The idea is that companies will choose to self-audit and fix their problems rather than wait for EPA to conduct its own investigation, which could lead to a costly and lengthy legal battle.

The new EPA pilot program will at first focus solely on offering more audit alternatives to the oil and gas industry and will first focus specifically on companies bought recently and audited by the new owner, according to the EPA source.

The program would slightly modify the national audit program and give more flexibility to that sector if they self-disclose. One of the areas of focus is jumpstarting more compliance in tank vapor control systems, of which the agency has seen an uptick in noncompliance, according to the source.

One of the flexibilities under consideration in the policy is extending the period of time that oil and gas polluters can take to fix the pollution after they reported their violations to EPA. 

Bodine says the new program will be mirrored after an audit policy agreement negotiated in 2017 with Range Resources, a Texas based natural gas company, after it acquired a business in Louisiana.

"EPA is exploring whether the Range Resources agreement can serve as a model for the development of a New Owner Audit Policy for the Oil and Gas Sector. We view this as an opportunity to achieve prompt and cost-effective return to compliance. EPA will be conducting outreach and seeking feedback from industry and other stakeholders as we develop the program," Bodine told The Hill in a statement Friday.

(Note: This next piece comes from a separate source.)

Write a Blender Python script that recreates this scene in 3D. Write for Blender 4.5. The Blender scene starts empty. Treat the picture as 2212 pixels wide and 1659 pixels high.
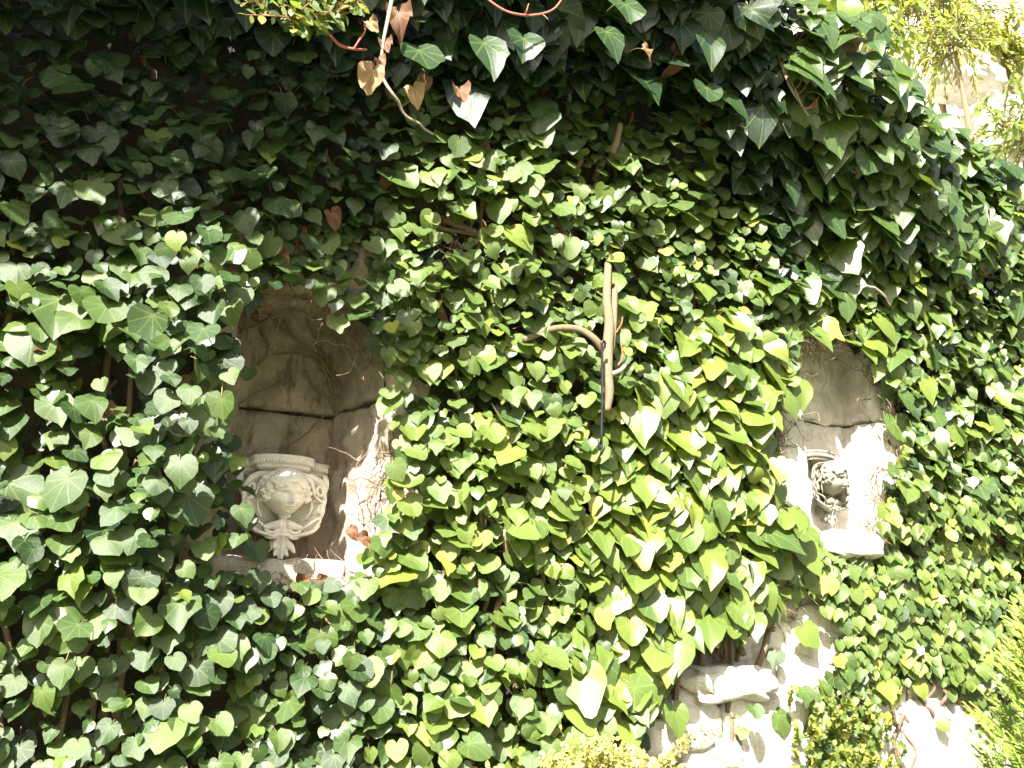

According to an EPA case study of the Range Resources negotiation dated March 2018, the natural gas company said one of its biggest "challenges and issues" with the current audit policy was the short timeframe made available after they self disclosed their noncompliance.

"Although extensions are not generally given up front; you can submit a proposed corrective action schedule and hope that it is accepted. Again, if not accepted, you remain potentially subject to enforcement. EPA has a track record of providing reasonable extensions, but there are no guarantees," the Range Resources wrote.

Range was ultimately given three years to complete audits for all of its 390 acquired facilities. The default corrective action period under the current audit is 60 days from discovery of a violation.

The company wrote in the case study that under the "New Owner Policy" any "violations originating with the previous owner and discovered and corrected by Range, will typically receive 100% penalty mitigation."

The policy change is part of the Trump administration’s push to find alternatives to formal lawsuits and aims to highlight the message that the new “audit refresh” is “open for business,” according to the source.

While EPA’s audit policy was available under the Obama administration, Bodine and others believe the policy should be at the forefront of the new administration’s compliance push.

In a letter Bodine wrote to staff in in early February, she highlighted the EPA's new approach to polluters. The memo was sent days before the agency released its annual enforcement data, which showed a distinct drop in lawsuits brought and filed against polluters under the Trump administration.

“Some outside entities that are unfamiliar with the true nature of our work here in OECA and have tried to measure the worth of what you do simply through the dollar amount of federal penalties and the number of federal case initiations,” Bodine wrote in the office-wide email reviewed by The Hill.

“However it is also important for EPA to help and, if necessary, persuade states to take actions to address violations and informal actions can bring about a return to compliance more quickly.”

The Department of Justice (DOJ), which is responsible for bringing cases against polluters for EPA, has issued similar memorandum.

In a March 12 letter sent to the chiefs of the DOJ's Environment and Natural Resources Division, acting Assistant Attorney General Jeffrey Wood highlighted a policy that would include "enhancing cooperative federalism.”

The idea involves findings ways to work with noncompliant individuals or industries to avoid taking them to court.

"In fact, many kinds of environmental violations can be, and often are, addressed and resolved without federal involvement," the memo read.